**Written instruction**
Please copy the lines below exactly, from the first one through the line showing "COL = scene.collection".

________

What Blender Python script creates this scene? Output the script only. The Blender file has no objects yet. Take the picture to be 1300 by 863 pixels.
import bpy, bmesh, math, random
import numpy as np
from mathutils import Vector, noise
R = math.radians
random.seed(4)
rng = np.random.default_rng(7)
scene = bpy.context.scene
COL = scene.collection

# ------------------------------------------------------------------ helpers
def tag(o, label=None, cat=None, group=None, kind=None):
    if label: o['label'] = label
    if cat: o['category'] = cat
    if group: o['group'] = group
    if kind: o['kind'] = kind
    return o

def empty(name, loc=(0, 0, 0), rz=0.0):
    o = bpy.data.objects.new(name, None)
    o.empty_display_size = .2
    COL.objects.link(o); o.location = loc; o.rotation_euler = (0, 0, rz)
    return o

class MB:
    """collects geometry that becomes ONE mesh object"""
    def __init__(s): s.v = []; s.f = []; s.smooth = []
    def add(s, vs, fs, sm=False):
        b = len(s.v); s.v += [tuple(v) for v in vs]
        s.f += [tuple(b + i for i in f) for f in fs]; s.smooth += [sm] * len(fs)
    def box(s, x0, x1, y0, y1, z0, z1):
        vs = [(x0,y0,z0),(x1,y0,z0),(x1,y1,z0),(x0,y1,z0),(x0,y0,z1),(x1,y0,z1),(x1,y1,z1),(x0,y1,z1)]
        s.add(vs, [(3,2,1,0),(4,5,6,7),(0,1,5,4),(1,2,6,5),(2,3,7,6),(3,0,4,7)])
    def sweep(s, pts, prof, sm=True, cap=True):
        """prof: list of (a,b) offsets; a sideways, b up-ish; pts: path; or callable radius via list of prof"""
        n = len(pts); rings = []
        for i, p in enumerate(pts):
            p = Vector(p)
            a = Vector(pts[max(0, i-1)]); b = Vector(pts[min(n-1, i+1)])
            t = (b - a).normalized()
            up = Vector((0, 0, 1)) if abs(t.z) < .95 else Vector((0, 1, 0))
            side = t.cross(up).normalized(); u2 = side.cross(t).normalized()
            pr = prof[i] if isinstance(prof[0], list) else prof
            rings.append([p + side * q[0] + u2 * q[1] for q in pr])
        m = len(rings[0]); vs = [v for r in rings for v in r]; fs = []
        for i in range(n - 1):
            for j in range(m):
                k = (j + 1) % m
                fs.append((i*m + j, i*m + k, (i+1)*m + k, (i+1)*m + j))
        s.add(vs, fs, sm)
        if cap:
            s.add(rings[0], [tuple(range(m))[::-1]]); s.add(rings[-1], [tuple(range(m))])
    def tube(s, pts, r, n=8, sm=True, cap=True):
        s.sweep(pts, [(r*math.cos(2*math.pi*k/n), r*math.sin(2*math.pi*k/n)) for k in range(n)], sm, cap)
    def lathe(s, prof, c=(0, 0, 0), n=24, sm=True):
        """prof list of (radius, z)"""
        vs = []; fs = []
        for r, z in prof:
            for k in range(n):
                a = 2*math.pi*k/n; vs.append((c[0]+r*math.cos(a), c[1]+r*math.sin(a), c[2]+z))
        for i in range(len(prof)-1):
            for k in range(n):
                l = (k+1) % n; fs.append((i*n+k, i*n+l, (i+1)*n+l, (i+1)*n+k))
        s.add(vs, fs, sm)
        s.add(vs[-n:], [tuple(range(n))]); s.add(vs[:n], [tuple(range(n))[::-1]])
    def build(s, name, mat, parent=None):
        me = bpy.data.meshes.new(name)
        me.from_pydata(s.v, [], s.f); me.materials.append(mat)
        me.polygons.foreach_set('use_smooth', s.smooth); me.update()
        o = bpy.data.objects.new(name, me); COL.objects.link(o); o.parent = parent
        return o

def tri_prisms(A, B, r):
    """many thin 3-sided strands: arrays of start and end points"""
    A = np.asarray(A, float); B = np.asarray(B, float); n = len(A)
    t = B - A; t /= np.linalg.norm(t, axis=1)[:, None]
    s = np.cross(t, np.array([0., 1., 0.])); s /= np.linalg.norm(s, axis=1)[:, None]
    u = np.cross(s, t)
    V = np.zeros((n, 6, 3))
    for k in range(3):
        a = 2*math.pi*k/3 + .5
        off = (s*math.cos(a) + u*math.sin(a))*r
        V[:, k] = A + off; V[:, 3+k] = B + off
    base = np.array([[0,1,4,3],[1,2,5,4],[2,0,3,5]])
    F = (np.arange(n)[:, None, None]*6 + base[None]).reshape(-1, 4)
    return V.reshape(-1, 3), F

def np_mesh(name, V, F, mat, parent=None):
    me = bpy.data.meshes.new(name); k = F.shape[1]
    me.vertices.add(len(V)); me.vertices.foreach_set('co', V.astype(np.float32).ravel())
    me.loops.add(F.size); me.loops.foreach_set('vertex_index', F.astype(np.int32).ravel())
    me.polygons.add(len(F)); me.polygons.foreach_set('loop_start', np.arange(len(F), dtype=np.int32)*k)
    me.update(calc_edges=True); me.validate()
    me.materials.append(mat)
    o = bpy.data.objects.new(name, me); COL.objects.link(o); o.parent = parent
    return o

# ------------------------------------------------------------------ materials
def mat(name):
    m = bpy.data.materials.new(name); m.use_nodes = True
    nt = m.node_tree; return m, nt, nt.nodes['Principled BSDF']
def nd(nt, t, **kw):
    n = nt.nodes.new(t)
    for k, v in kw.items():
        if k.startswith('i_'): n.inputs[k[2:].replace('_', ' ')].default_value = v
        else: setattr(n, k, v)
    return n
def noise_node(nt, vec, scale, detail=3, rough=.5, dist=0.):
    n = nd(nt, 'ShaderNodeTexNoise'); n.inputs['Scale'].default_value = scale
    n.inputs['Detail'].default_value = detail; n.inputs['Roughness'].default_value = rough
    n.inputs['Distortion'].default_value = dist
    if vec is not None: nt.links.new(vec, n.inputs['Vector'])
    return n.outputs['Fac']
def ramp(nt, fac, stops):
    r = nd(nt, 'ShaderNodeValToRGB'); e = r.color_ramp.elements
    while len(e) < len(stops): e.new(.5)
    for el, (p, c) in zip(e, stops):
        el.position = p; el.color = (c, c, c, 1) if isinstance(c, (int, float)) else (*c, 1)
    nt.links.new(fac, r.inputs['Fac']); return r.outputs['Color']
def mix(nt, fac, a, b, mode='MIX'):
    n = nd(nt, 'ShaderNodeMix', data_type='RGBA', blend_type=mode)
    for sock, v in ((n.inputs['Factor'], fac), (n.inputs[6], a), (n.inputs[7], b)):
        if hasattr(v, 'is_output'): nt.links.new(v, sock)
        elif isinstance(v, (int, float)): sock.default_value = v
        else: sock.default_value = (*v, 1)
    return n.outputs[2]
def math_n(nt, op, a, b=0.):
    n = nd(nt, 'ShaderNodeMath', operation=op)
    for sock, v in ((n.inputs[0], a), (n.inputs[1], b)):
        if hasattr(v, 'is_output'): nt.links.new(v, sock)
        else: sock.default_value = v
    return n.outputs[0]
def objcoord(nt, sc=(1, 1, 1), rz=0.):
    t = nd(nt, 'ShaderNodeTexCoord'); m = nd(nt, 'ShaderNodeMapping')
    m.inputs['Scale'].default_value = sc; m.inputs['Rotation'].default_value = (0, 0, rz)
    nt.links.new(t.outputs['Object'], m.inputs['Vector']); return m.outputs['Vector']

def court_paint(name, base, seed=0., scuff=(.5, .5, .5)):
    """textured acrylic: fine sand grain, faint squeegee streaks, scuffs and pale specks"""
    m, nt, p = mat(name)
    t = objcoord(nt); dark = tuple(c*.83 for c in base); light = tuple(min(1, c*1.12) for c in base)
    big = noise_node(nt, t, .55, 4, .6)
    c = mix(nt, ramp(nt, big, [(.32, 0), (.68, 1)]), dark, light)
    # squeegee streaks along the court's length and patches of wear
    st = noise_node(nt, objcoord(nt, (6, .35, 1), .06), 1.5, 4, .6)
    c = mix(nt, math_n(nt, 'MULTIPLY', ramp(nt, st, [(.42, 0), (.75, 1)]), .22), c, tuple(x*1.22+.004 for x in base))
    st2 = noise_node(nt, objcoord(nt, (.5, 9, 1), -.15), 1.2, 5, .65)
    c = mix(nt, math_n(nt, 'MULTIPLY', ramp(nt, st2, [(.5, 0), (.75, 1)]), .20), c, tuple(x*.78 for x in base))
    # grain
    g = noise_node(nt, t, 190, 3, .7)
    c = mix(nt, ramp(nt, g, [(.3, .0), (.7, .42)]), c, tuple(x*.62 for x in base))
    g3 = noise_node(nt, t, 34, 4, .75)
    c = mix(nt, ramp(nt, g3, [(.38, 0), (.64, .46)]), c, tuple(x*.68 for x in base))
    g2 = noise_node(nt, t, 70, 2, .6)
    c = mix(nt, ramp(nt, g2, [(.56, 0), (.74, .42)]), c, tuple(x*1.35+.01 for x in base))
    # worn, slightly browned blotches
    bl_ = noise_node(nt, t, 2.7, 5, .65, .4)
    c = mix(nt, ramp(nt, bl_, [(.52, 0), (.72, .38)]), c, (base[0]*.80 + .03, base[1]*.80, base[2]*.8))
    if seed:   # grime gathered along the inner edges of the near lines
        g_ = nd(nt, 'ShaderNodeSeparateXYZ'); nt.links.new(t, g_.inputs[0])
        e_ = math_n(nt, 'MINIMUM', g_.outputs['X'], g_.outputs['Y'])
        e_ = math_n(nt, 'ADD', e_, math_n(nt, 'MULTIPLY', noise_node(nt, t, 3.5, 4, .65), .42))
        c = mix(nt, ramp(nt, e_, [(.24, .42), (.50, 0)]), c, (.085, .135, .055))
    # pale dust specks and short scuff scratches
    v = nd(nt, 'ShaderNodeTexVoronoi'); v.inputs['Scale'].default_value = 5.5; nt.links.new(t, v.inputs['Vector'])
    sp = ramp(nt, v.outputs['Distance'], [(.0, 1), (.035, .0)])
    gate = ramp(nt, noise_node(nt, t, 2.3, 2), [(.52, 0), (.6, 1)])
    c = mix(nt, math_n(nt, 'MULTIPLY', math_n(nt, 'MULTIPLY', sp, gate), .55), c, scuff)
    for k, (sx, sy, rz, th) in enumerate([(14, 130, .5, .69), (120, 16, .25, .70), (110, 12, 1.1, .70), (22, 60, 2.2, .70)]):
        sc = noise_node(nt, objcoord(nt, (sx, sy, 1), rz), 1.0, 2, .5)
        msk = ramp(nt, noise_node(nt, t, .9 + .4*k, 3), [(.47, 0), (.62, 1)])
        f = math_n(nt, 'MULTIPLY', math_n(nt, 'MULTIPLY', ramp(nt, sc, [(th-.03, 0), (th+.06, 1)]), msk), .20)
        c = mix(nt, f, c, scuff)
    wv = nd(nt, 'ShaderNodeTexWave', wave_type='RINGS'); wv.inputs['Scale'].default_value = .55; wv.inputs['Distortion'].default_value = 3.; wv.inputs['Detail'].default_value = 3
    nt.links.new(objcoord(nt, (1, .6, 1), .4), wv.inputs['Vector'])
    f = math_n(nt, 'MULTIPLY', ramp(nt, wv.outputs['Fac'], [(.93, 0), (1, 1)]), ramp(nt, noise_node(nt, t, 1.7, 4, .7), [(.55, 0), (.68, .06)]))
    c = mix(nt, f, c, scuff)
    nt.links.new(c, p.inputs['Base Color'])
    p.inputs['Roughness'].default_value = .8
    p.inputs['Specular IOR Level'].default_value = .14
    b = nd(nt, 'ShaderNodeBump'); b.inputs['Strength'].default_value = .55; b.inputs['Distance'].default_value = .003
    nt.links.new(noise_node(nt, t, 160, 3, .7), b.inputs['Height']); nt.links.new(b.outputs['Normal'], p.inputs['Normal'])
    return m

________

**The reply**
What Blender Python script creates this scene? Output the script only. The Blender file has no objects yet. Take the picture to be 1300 by 863 pixels.
import bpy, bmesh, math, random
import numpy as np
from mathutils import Vector, noise
R = math.radians
random.seed(4)
rng = np.random.default_rng(7)
scene = bpy.context.scene
COL = scene.collection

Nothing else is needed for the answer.